Unusual events

“Wheel” by Long-Bin Chen, a work at the Halsey Gallery of Contemporary Art.

With the opening of Piccolo Spoleto and Spoleto Festival USA this week, there are just too many fantastic things to do in the arts to pick any favorites.

It’s such a wonderful time in our city, that cusp between spring and summer beach season, and there is something to do every hour of the day and evening, depending on your artistic taste.

Because of the great variety, I’m just highlighting a few unusual events, but The Post and Courier will be offering daily coverage for the run of the two festivals.

First, it’s finally time for Chamber Music Charleston to make its Carnegie Hall debut. The young ensemble group has been waiting for this event for almost a year, and at 8 p.m. Wednesday, they take to the stage in New York.

Chamber Music Charleston’s ensemble of six core musicians and guest pianist Andrew Armstrong will present music of Mozart, Brahms and Gershwin as a way to highlight Charleston’s contributions to music.

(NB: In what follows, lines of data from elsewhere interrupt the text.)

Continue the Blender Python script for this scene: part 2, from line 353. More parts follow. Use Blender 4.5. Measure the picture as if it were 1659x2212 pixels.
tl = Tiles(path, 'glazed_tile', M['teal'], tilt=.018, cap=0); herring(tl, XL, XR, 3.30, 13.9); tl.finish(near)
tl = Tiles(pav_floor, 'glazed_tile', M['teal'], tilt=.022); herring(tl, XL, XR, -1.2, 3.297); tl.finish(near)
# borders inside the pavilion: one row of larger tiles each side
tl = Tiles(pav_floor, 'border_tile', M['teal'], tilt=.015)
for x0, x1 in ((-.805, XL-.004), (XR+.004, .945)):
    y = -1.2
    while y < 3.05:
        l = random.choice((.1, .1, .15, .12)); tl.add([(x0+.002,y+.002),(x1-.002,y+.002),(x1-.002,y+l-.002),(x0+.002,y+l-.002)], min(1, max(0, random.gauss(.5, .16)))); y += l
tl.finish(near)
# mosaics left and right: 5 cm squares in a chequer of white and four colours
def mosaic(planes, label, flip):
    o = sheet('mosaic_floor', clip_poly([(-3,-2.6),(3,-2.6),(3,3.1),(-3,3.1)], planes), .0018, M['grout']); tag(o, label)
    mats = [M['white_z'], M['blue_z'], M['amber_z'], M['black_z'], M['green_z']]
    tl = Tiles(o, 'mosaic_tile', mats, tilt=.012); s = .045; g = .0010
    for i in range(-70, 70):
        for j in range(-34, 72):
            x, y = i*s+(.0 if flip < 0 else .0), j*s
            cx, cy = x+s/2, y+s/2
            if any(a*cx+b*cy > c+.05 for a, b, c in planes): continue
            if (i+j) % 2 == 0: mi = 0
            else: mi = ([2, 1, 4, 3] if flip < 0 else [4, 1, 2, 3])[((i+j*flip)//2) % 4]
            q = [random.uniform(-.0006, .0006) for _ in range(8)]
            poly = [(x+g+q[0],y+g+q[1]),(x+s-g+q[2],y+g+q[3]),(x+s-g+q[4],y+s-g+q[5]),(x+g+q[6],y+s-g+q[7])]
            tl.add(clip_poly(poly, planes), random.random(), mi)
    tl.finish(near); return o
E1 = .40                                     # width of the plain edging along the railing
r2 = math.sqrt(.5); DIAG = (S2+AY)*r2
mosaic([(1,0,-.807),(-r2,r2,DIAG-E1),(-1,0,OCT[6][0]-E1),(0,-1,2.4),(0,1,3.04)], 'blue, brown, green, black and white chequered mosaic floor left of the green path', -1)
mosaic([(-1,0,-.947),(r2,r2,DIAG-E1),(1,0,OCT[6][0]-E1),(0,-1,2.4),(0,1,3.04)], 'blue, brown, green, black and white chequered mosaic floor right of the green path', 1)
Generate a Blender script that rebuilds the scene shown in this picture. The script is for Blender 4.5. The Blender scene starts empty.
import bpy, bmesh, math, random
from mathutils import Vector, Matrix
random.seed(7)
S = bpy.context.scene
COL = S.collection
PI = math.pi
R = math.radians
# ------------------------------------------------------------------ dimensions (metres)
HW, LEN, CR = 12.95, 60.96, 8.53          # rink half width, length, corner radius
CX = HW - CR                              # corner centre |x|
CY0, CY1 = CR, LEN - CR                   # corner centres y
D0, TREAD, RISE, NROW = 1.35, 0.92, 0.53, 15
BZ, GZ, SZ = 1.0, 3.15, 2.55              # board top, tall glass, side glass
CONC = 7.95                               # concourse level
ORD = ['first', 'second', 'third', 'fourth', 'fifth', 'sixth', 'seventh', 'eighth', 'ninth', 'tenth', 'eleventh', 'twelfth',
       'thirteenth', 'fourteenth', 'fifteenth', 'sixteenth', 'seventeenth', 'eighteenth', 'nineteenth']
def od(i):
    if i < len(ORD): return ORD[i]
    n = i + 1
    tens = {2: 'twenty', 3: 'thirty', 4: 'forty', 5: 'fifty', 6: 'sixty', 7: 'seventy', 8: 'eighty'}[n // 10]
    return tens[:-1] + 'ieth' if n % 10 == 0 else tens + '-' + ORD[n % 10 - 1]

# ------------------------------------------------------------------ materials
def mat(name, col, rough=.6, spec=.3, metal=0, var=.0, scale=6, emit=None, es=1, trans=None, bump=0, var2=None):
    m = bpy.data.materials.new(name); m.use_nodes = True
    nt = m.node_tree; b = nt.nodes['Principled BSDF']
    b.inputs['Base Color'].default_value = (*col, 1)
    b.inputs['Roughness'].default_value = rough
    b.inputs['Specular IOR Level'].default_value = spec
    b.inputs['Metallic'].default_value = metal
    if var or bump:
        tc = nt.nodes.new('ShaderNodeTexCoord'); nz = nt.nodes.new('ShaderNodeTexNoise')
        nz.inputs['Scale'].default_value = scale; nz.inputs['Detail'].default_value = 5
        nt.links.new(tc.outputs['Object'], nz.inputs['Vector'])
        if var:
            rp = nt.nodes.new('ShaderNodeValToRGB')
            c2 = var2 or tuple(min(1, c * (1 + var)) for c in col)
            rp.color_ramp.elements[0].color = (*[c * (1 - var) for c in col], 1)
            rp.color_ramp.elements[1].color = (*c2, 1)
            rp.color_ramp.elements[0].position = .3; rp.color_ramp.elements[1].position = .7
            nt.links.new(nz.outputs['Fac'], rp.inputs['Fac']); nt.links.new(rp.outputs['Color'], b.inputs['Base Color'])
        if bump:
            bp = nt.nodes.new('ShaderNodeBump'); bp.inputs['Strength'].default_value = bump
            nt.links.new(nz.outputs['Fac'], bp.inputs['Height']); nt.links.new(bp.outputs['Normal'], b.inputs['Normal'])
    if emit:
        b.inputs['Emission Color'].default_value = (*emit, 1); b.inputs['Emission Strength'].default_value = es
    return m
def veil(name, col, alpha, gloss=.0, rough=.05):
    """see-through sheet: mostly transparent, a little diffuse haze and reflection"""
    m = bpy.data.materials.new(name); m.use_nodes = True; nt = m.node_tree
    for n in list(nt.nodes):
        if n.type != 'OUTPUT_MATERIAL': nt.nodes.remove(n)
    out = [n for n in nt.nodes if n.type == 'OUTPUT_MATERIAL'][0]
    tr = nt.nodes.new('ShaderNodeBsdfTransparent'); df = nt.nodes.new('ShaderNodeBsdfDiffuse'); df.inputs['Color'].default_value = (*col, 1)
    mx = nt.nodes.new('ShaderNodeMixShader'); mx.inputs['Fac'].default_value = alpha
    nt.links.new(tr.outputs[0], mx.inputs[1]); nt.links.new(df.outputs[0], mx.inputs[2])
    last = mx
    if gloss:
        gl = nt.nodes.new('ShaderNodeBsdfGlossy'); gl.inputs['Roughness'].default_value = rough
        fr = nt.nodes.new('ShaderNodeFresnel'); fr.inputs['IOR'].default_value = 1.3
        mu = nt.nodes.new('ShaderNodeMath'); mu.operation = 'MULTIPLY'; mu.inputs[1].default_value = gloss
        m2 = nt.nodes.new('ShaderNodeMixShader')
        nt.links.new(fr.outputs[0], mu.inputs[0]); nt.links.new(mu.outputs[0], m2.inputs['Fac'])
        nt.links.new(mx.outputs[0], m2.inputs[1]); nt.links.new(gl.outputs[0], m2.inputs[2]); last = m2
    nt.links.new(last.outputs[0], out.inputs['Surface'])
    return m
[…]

The program also includes the world premiere of “Charleston Episodes,” composed by Terry Vosbein specifically for the ensemble and this event.

“We will highlight Charleston’s contributions to classical music ... with nods to the famed 19th-century St. Cecilia Society and the influence of George Gershwin’s stay in the 1930s. Our cultural heritage continues a rich and progressive association with classical music,” says Sandra Nikolajevs, bassoonist, president and artistic director of Chamber Music Charleston.

Chamber Music Charleston was founded in 2006 as a nonprofit dedicated to presenting concerts of high artistic quality within Lowcountry settings. The majority of concerts are presented as intimate performances in downtown Charleston’s historic homes and the resort homes on Kiawah Island.

Musicians will be Frances Hsieh and Nonoko Okada, violins; Ben Weiss, viola; Timothy O’Malley, cello; Regina Helcher Yost, flute; Nikolajevs, bassoon; and Andrew Armstrong, piano.

Tickets are $50 for general seating, available at Carnegie Charge at 212-247-7800, carnegiehall.org or the Carnegie Hall Box office.

One of the fascinating contemporary arts exhibits always happens around Spoleto at the Halsey Gallery for Contemporary Art at the College of Charleston.

In this exhibit, books are the main topic. While the form of books is changing with technology, reading is at an all-time high. But like other art forms such as photography, the old structure of books on paper, and bound with leather, is beginning to feel antiquated.

So it’s not surprising that contemporary artists are exploring the play among the function, structure and format of books. “Rebound: Dissections and Excavations in Book Art” brings together the work of five mixed-media artists from around the world who, using books as a point of departure, sculpt, scrape, bend and carve to create their compositions.

Doug Beube, Long-Bin Chen, Brian Dettmer, Guy Laramee and Francesca Pastine transform various types of literature and/or printed books through sculptural intervention.

The fascinating range of examples, as diverse as books themselves, offers proof that despite or because of the advance of digital media for sources of information the book’s legacy as a carrier of ideas and communication is being expanded today.

Some artists, like Chen and Laramee, directly address the parallels between the disappearance of natural spaces and books as an outdated mode of expression. Alternatively, Beube, Pastine and Dettmer want to find a place for books in the future by digitizing them. Here, images are created that are reminiscent of topographical maps, weather maps, readings from seismographs, or cross sections of the “bodies” of the books. These works are treated as surgeries or dissections; scalpels and needles are used to carve away the books’ exteriors.

The exhibition will be on view at the Halsey Gallery starting Thursday and running through July 6. Special events for the opening include a gallery walk-through with the artists 5-6 p.m. and an opening reception 6-8 p.m. All events are free. The gallery is at 161 Calhoun St. Hours are 11-4 p.m. Monday-Saturday and until 7 p.m. Thursdays.

Finally, the fun musical spoof “slammergirls” addresses the explosion of female prison movies in the 1960s. These awful movies, often referred to as “sex-ploitation” films, typically were shown at drive-in theaters. They featured stock characters: the innocent girl wrongly convicted, the psychopathic murderer, the manly female matron and the overheated man-hater. Female prison films were designed to take full advantage of the loosening in the 1960s of censorship laws and were mostly a format through which sexual exploitation of women (and sometimes men) could become commercially viable.

“Slammergirls” chronicles the lives of Francine, a former flight attendant-turned-prison matron; Princess, the “air-head” nymphomaniac; Bonnie, the coupon-clipping charity embezzler; Blossom, the earth mother; and Grace, the dominatrix.

It being presented by Footlight Players at 20 Queen St. starting Saturday and running through June 9. Tickets are $26 for adults and $21 for seniors/students/military with ID. Call 866-811-4111 for reservations.